Monday, July 9, 2012

Week Four Recap

Week Four's recap is written by Matt Kalos, another Temple University graduate student studying historical archaeology, who has been helping out at the site.

Last week was one of the hottest on record in Philadelphia, but we maintained our progress. Specifically, we came to the bottom of Unit 7. Many visitors have asked us how deep we will go in our test units, to which we typically reply "sterile soil." Sterile soil, often called "culturally sterile soil," is the term archaeologists use to signify a level of soil on which humans never interacted: there are no artifacts and no features. Depending on the site, this level could be only a a few inches below the ground surface, such as a field in the country side, or several feet below the modern ground surface, as is the case in many urban settings that contain "fill." At Elfreth's Alley, our sterile level is about 2.5-3 feet below the modern ground surface.

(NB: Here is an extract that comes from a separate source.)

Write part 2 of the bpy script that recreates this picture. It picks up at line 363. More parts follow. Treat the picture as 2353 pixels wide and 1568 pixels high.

Next week we are looking forward to moving behind 126 Elfreth's Alley. So far this summer, our excavations have taken place behind 124 or in the pathway between the two lots. By opening units behind 126 we can compare and contrast the artifacts and foundations that we find to illuminate the similarities and differences between the lots. Archaeology is often a science of scale. So far we have been focusing on a "small scale" and the information the specific units can provide. On a larger scale we have mainly focused on the lot at 124. By moving our work over to 126, we will be "zooming" out farther in order to get a sense of the bigger picture of the lots at 124 and 126, and hopefully a bigger picture of the people who lived on Elfreth's Alley. 

Reopening Unit 2 which is located behind 126 and was excavated during the summer of 2011.

Before backfilling the site, Unit 2 was lined with plastic sheeting last year so we could easily locate where excavation was halted.

Unit 2 reopened with brick and mortar foundation wall present.